FangKC wrote: ↑Wed Feb 13, 2019 3:59 pm
I am reporting what I am observing. The Paseo is one of those emotional responses where residents feel another slight from City Hall. Everyone is correct about there being more important issues to care about. For some residents, the renaming was the last straw. These neighborhoods have gone decades being ignored, and having their needs met.
If you live east of Troost anywhere in the city, your neighborhoods are the last to have snow plowed. They are where people come from other parts of the Metro and dump trash and construction debris in alleys and on vacant lots.
There are homeless squatting in vacant houses and setting fires. On one block alone this winter, three vacant houses caught fire from squatting. The people who own houses on that block know it's going to take years to get the burned out shells demolished. In the meantime, try selling their house. It's value has plummeted because no one wants to live next to burned out houses. If someone calls 911 to report a squatter attempting to enter an empty house, the police might show up 30-60 minutes later.
There are homeless living in the wooded parks, and creating trash piles so extensive it takes 20 local volunteers a full day to clean it up. The City doesn't ever clean it up. It's volunteers. Break-ins by known metal thieves are so common that some have given them nicknames on Facebook.
At night, there is so much gunfire that it sounds like Syria. If you follow neighborhood Facebook pages, you know this.
Residents feel the City ignores all of their issues.
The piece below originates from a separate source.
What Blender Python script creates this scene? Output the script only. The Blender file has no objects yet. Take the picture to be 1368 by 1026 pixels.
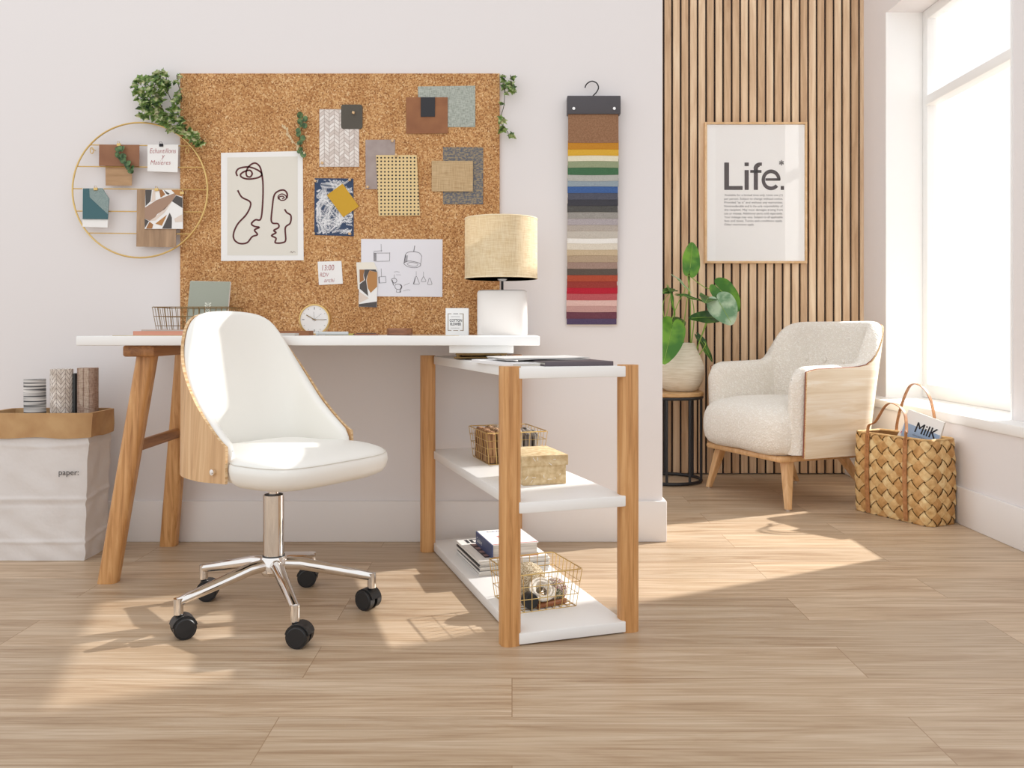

There was some polling done on the Paseo issue and the vast majority opposed it. Some council members even stated they did informal outreach to people living on Paseo. They were surprised how many opposed it. This is on a street heavily populated by people of color, whom they assumed supported it. Canady said so in Council the day of the vote. She reported that many living on Paseo didn't even know about it. No one had approached them, or sent out letters informing them of the proposed change and how it would impact them. No one had asked for their input.
Now imagine this. What do you think would have happened if the City Council had renamed Ward Parkway without consulting the people living on it--or informing them in advance how they would be affected? Try it. Rename Ward Parkway anything: Martin Luther King Jr. Boulevard, Franklin D. Roosevelt Parkway, or Ronald Reagan Boulevard. People would be upset. Some might be willing to punish any mayoral candidate who voted for it.
I have now lived in the Old Northeast for over 10 years--after living downtown for six. The Paseo issue appears to have lit a fuse under years of frustration with City Hall. Yes, many are saying they will vote based on that one issue. Why? Because they already know that most of the candidates won't do anything for them anyway if they get elected Mayor. So this issue just represents everything, and they are willing to punish over it. It's called "resentment politics" and it's how Trump got elected president. Film director Michael Moore was warning that Trump might win, and everyone rolled their eyes at him too.
There are many people who vote on one issue. Some vote against their financial interests just because of abortion. I grew up in a part of the state that is full of these one-issue voters.
Voters might not see the policy differences between any of the mayoral candidates. So when it comes down to voting for Jolie Justus or Scott Wagner, some voters will remember that Justus voted for the renaming, and then vote for Wagner. There may be an upset in which two candidates might be in a run-off.
Had Kander stayed in the race, many would have voted for him -- not because of any specific policies in his platform, but because he had the greatest name recognition. It is very possible that a smart insurgent candidate might win.
We are development nerds that pay attention to all these policy differences, but most don't.